Manche von euch, my darlings, grinsen womöglich schon beim Lesen der Überschrift, weil sie wissen, über wen ich heute schreibe. Ja, genau: Es geht um John Bercow, den obercoolen Sprecher des britischen Unterhauses (House of Commons). Bercow ist im Zuge der langen Brexit-Debatte im Laufe der Zeit auch hier bei uns immer bekannter geworden, denn es scheint, daß sich in Deutschland herumgesprochen hat, daß man unter der URL https://parliamentlive.tv/Commons die Sitzungen des britischen Unterhauses live verfolgen (und dabei eine Menge Spaß haben) kann. Der Prinz und ich schauen regelmäßig rein, weil wir so viel Spaß an John Bercow und seinen schrillen Krawatten (ebenfalls Kultstatus!) haben. Bercow ist nicht nur sehr gebildet, sondern auch unfaßbar eloquent. Ich mag an ihm, daß er ein souveräner, humorvoller Mensch ist, der es nicht an anderen auslässt, daß er nur 1,65 Meter groß ist, obwohl politische Gegner öfter mal versuchen, ihn auf dieser Ebene anzugreifen (Lieber kleiner Tobias Binsenkauer, hier kannst du noch etwas lernen-abgesehen von den dringend notwendigen Führungskräfte-Seminaren!)
Wer das Theater vor Trumps erstem England-Besuch mit verfolgt hat, weiß, wie beleidigt das orange Ding war, als klar wurde, daß Her Majesty ihn auf keinen Fall in ihrer goldenen Kutsche mitfahren lassen würde. Aaaber der böse böse Barack Obama, auf den er so eifersüchtig ist, daß er sich kaum noch einkriegt, durfte eine Rede in Westminster Hall halten, vor beiden Parlamenten, dem House of Commons (Unterhaus) UND dem House Of Lords (Oberhaus)! Also deutete Darth Orange an, daß er das auch wolle. Problem: dazu braucht er eine ausdrückliche Einladung.
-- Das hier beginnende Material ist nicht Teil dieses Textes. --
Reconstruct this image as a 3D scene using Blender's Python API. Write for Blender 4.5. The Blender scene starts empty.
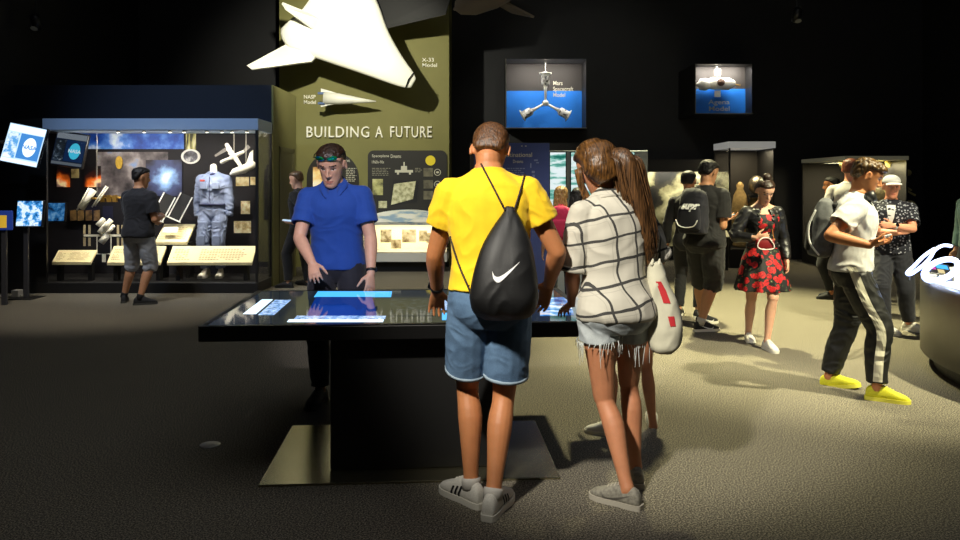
import bpy, bmesh, math, random
import numpy as np
from mathutils import Vector, Matrix, Quaternion, noise
from mathutils.bvhtree import BVHTree
random.seed(7)
SC = bpy.context.scene
COL = SC.collection
PI = math.pi
V = Vector
rad = math.radians
F = 750.0; CAMZ = 1.53; HORIZON = 186.0

def at(px, py, Y):
    """world point at distance Y that the photograph shows at (px, py)"""
    return V(((px - 480) / F * Y, Y, CAMZ - (py - HORIZON) / F * Y))

def on_plane(px, py, z):
    Y = (CAMZ - z) * F / (py - HORIZON)
    return V(((px - 480) / F * Y, Y, z))

# ------------------------------------------------------------------ materials
def lin(c):
    return tuple(((x / 255) / 12.92 if x / 255 <= .04045 else ((x / 255 + .055) / 1.055) ** 2.4) for x in c[:3]) + (1,)

class NT:
    def __init__(s, name):
        s.m = bpy.data.materials.new(name); s.m.use_nodes = True
        s.t = s.m.node_tree; s.N = s.t.nodes; s.L = s.t.links
        s.b = s.N['Principled BSDF']; s.out = s.N['Material Output']
    def n(s, typ, **kw):
        x = s.N.new(typ)
        for k, v in kw.items(): setattr(x, k, v)
        return x
    def link(s, a, b): s.L.new(a, b)
    def val(s, sock, v):
        if hasattr(v, 'is_linked') or hasattr(v, 'links'): s.L.new(v, sock)
        else: sock.default_value = v
    def math(s, op, a, b=0.0, c=None):
        x = s.n('ShaderNodeMath', operation=op)
        s.val(x.inputs[0], a); s.val(x.inputs[1], b)
        if c is not None: s.val(x.inputs[2], c)
        return x.outputs[0]
    def mix(s, f, a, b):
        x = s.n('ShaderNodeMix', data_type='RGBA')
        s.val(x.inputs['Factor'], f); s.val(x.inputs[6], a); s.val(x.inputs[7], b)
        return x.outputs[2]
    def noise(s, scale, detail=3, rough=.5, vec=None):
        x = s.n('ShaderNodeTexNoise'); x.inputs['Scale'].default_value = scale
        x.inputs['Detail'].default_value = detail; x.inputs['Roughness'].default_value = rough
        if vec is not None: s.L.new(vec, x.inputs['Vector'])
        return x
    def co(s, which='Object'):
        return s.n('ShaderNodeTexCoord').outputs[which]
    def mapping(s, vec, loc=(0,0,0), rot=(0,0,0), sc=(1,1,1)):
        x = s.n('ShaderNodeMapping'); s.L.new(vec, x.inputs['Vector'])
        x.inputs['Location'].default_value = loc; x.inputs['Rotation'].default_value = rot; x.inputs['Scale'].default_value = sc
        return x.outputs[0]
    def sep(s, vec):
        x = s.n('ShaderNodeSeparateXYZ'); s.L.new(vec, x.inputs[0]); return x.outputs
    def ramp(s, fac, stops, interp='LINEAR'):
        x = s.n('ShaderNodeValToRGB'); s.L.new(fac, x.inputs[0]); cr = x.color_ramp; cr.interpolation = interp
        while len(cr.elements) < len(stops): cr.elements.new(.5)
        for e, (p, c) in zip(cr.elements, stops): e.position = p; e.color = c
        return x.outputs[0]
    def bump(s, h, strength=.3, dist=.01):
        x = s.n('ShaderNodeBump'); x.inputs['Strength'].default_value = strength; x.inputs['Distance'].default_value = dist
        s.L.new(h, x.inputs['Height']); s.L.new(x.outputs[0], s.b.inputs['Normal'])

MATS = {}
def mat(name, rgb=(128,128,128), rough=.6, metal=0., vary=.0, vscale=30., bump=0., bscale=120., emit=0., ergb=None, spec=.5, sheen=0.):
    if name in MATS: return MATS[name]
    t = NT(name); b = t.b
    b.inputs['Base Color'].default_value = lin(rgb); b.inputs['Roughness'].default_value = rough
    b.inputs['Metallic'].default_value = metal; b.inputs['Specular IOR Level'].default_value = spec
    if sheen: b.inputs['Sheen Weight'].default_value = sheen
    if vary:
        nz = t.noise(vscale, 4, .55, t.co())
        c = lin(rgb); lo = tuple(x * (1 - vary) for x in c[:3]) + (1,); hi = tuple(min(1, x * (1 + vary)) for x in c[:3]) + (1,)
        t.link(t.ramp(nz.outputs[0], [(.3, lo), (.7, hi)]), b.inputs['Base Color'])
    if bump:
        nb = t.noise(bscale, 3, .6, t.co()); t.bump(nb.outputs[0], bump, .004)
    if emit:
        b.inputs['Emission Color'].default_value = lin(ergb or rgb); b.inputs['Emission Strength'].default_value = emit
    MATS[name] = t.m
    return t.m

def glass_mat(name='clear_glass', tint=(1,1,1,1), refl=1.0):
    if name in MATS: return MATS[name]
    t = NT(name); t.N.remove(t.b)
    tr = t.n('ShaderNodeBsdfTransparent'); tr.inputs[0].default_value = tint
    gl = t.n('ShaderNodeBsdfGlossy'); gl.inputs['Roughness'].default_value = .02
    fr = t.n('ShaderNodeFresnel'); fr.inputs[0].default_value = 1.45
    mx = t.n('ShaderNodeMixShader'); t.link(t.math('MULTIPLY', fr.outputs[0], refl), mx.inputs[0])
    t.link(tr.outputs[0], mx.inputs[1]); t.link(gl.outputs[0], mx.inputs[2]); t.link(mx.outputs[0], t.out.inputs[0])
    MATS[name] = t.m
    return t.m

# ------------------------------------------------------------------ objects
def link(o): COL.objects.link(o); return o

def tag(o, label=None, cat=None, group=None, kind=None):
    if label: o['label'] = label
    if cat: o['category'] = cat
    if group: o['group'] = group
    if kind: o['kind'] = kind
    return o

def thing(name, label, cat, loc=(0,0,0), rz=0., group=None):
    o = link(bpy.data.objects.new(name, None)); o.empty_display_size = .1
    o.location = loc; o.rotation_euler = (0, 0, rz)
    return tag(o, label, cat, group)

def mk(name, bm, mats, parent=None, smooth=False, recalc=True):
    if recalc: bmesh.ops.recalc_face_normals(bm, faces=bm.faces)
    me = bpy.data.meshes.new(name); bm.to_mesh(me); bm.free()
    return obj(name, me, mats, parent, smooth)

def obj(name, me, mats, parent=None, smooth=False):
    me.name = name
    if not isinstance(mats, (list, tuple)): mats = [mats]
    if not me.materials:
        for m in mats: me.materials.append(m)
    if smooth: me.polygons.foreach_set('use_smooth', [True] * len(me.polygons))
    o = link(bpy.data.objects.new(name, me))
    if parent is not None: o.parent = parent
    return o

def struct(name, bm, m, label=None):
    o = mk(name, bm, m); o['kind'] = 'structure'
    return o

NB = lambda: bmesh.new()

def box(bm, lo, hi, mi=0, bev=0., M=None):
    vs = [bm.verts.new((x, y, z)) for x in (lo[0], hi[0]) for y in (lo[1], hi[1]) for z in (lo[2], hi[2])]
    fs = []
    for q in ((0,1,3,2),(4,6,7,5),(0,4,5,1),(2,3,7,6),(0,2,6,4),(1,5,7,3)):
        f = bm.faces.new([vs[i] for i in q]); f.material_index = mi; fs.append(f)
    if bev:
        es = list({e for f in fs for e in f.edges})
        r = bmesh.ops.bevel(bm, geom=es, offset=bev, segments=2, affect='EDGES', profile=.5)
        vs = list({v for f in r['faces'] for v in f.verts} | {v for v in vs if v.is_valid})
    if M is not None:
        bmesh.ops.transform(bm, matrix=M, verts=[v for v in vs if v.is_valid])
    return bm

def poly(bm, pts, mi=0):
    f = bm.faces.new([bm.verts.new(p) for p in pts]); f.material_index = mi; return f

def prism(bm, pts2, z0, z1, M=None, mi=0):
    """extrude a 2D outline; M maps (x, y, z)"""
    M = M or Matrix()
    a = [bm.verts.new(M @ V((x, y, z0))) for x, y in pts2]; b = [bm.verts.new(M @ V((x, y, z1))) for x, y in pts2]
    n = len(a); fs = [bm.faces.new(a[::-1]), bm.faces.new(b)]
    for i in range(n): fs.append(bm.faces.new((a[i], a[(i+1) % n], b[(i+1) % n], b[i])))
    for f in fs: f.material_index = mi
    return fs

def spow(x, e): return math.copysign(abs(x) ** e, x)

def rings_mesh(bm, rings, closed=True, mi=0):
    """bridge a list of equally long vertex loops, caps at both ends"""
    R = [[bm.verts.new(p) for p in r] for r in rings]; n = len(R[0])
    for a, b in zip(R, R[1:]):
        for i in range(n):
            f = bm.faces.new((a[i], a[(i+1) % n], b[(i+1) % n], b[i])); f.material_index = mi
    if closed:
        f = bm.faces.new(R[0][::-1]); f.material_index = mi
        f = bm.faces.new(R[-1]); f.material_index = mi

def cr(P, n):
    """Catmull-Rom through tuples/vectors, n subdivisions"""
    P = [np.array(p, float) for p in P]; out = []
    for i in range(len(P) - 1):
        p0, p1, p2, p3 = P[max(i-1, 0)], P[i], P[i+1], P[min(i+2, len(P)-1)]
        for k in range(n):
            t = k / n
            out.append(.5 * ((2*p1) + (-p0+p2)*t + (2*p0-5*p1+4*p2-p3)*t*t + (-p0+3*p1-3*p2+p3)*t**3))
    out.append(P[-1]); return out

def frames(pts, hint=None):
    pts = [V(p) for p in pts]; n = len(pts); T = []
    for i in range(n):
        d = pts[min(i+1, n-1)] - pts[max(i-1, 0)]; T.append(d.normalized() if d.length > 1e-9 else V((0,0,1)))
    h = V(hint) if hint is not None else (V((0,0,1)) if abs(T[0].z) < .9 else V((1,0,0)))
    u = (h - T[0] * h.dot(T[0])).normalized(); U = []
    for i in range(n):
        u = (u - T[i] * u.dot(T[i])).normalized(); U.append((u.copy(), T[i].cross(u)))
    return pts, T, U

def tube(bm, pts, radii, n=12, hint=None, caps='round', mi=0, hollow=None):
    """swept tube; a radius is r or (r_u, r_v); hollow=(wall, depth) opens the far end like a cuff"""
    pts, T, U = frames(pts, hint)
    rr = [(r, r) if not isinstance(r, (tuple, list, np.ndarray)) else tuple(r) for r in (radii if isinstance(radii, (list, tuple)) else [radii] * len(pts))]
    def ring(p, uv, r):
        return [p + uv[0] * (math.cos(2*PI*k/n) * r[0]) + uv[1] * (math.sin(2*PI*k/n) * r[1]) for k in range(n)]
    R = []
    if caps in ('round', 'start'):
        m = min(rr[0]);
        for a in (80, 50, 25): R.append(ring(pts[0] - T[0] * (m * math.sin(rad(a))), U[0], (rr[0][0]*math.cos(rad(a)), rr[0][1]*math.cos(rad(a)))))
    for p, uv, r in zip(pts, U, rr): R.append(ring(p, uv, r))
    if hollow:
        w, d = hollow; r = (rr[-1][0]-w, rr[-1][1]-w)
        R.append(ring(pts[-1], U[-1], r)); R.append(ring(pts[-1] - T[-1]*d, U[-1], r))
    elif caps == 'round':
        m = min(rr[-1])
        for a in (25, 50, 80): R.append(ring(pts[-1] + T[-1] * (m * math.sin(rad(a))), U[-1], (rr[-1][0]*math.cos(rad(a)), rr[-1][1]*math.cos(rad(a)))))
    rings_mesh(bm, R, True, mi)

def ellipsoid(bm, c, r, M=None, seg=16, mi=0):
    R = []
    for i in range(1, 10):
        a = PI * i / 10
        R.append([V(c) + V((r[0]*math.sin(a)*math.cos(2*PI*k/seg), r[1]*math.sin(a)*math.sin(2*PI*k/seg), -r[2]*math.cos(a))) for k in range(seg)])
    if M is not None: R = [[M @ p for p in q] for q in R]
    rings_mesh(bm, R, True, mi)

def lathe(bm, prof, c=(0,0,0), n=24, mi=0, M=None):
    R = [[V(c) + V((r*math.cos(2*PI*k/n), r*math.sin(2*PI*k/n), z)) for k in range(n)] for r, z in prof]
    if M is not None: R = [[M @ p for p in q] for q in R]
    rings_mesh(bm, R, True, mi)

def cyl(bm, a, b, r, n=16, mi=0, r2=None):
    tube(bm, [a, b], [r, r if r2 is None else r2], n, caps='flat', mi=mi)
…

Und dazu hat John Bercow eine ganz klare Meinung, die er hier sehr deutlich macht. Obama dagegen hatte kein Problem, diese Einladung zu erhalten. Hier ist zu sehen, mit wieviel Freude Bercow den besten amerikanischen Präsidenten ever in Westminster Hall begrüßte. Auch Obama freute sich sehr über diese Einladung, seine Rede ist hier zu sehen und zu hören.
Im vergangenen Juli haben Trumps Her Majesty besucht. Daß sie sie 20 Minuten in knallender Hitze warten ließen, war nicht der einzige peinliche Fauxpas. Das Trumpeltier und seine Malaria drückten ihr einfach nur die Hand – keine Verbeugung, kein Knicks… Ich war fassungslos, als ich die Filmaufnahmen sah (hier, vom Spiegel). Ich hoffe einfach, daß seine Demenz schnelle Fortschritte macht und er eines Tages irgendwo in der Welt von einer Bühne herunter wandert und nie mehr zurückkommt.
Übrigens – wer bisher bei den Abstimmungen im Unterhaus glaubte, es ginge um Picasso-Gemälde („The ayes to the right… the noes to the left…“): Die Wiener Zeitung hat eine sehr gute Erklärung, wie Abstimmungen im Unterhaus ablaufen.
Ist jemand von euch auch Bercow-Fan?
Ein sehr smarter Typ. Aber im Moment muss ich doch sagen, dass mir das Ganze eher mächtig auf den Zapfen geht, als dass ich von irgendetwas Fan sein könnte, was derzeit aus GB kommt.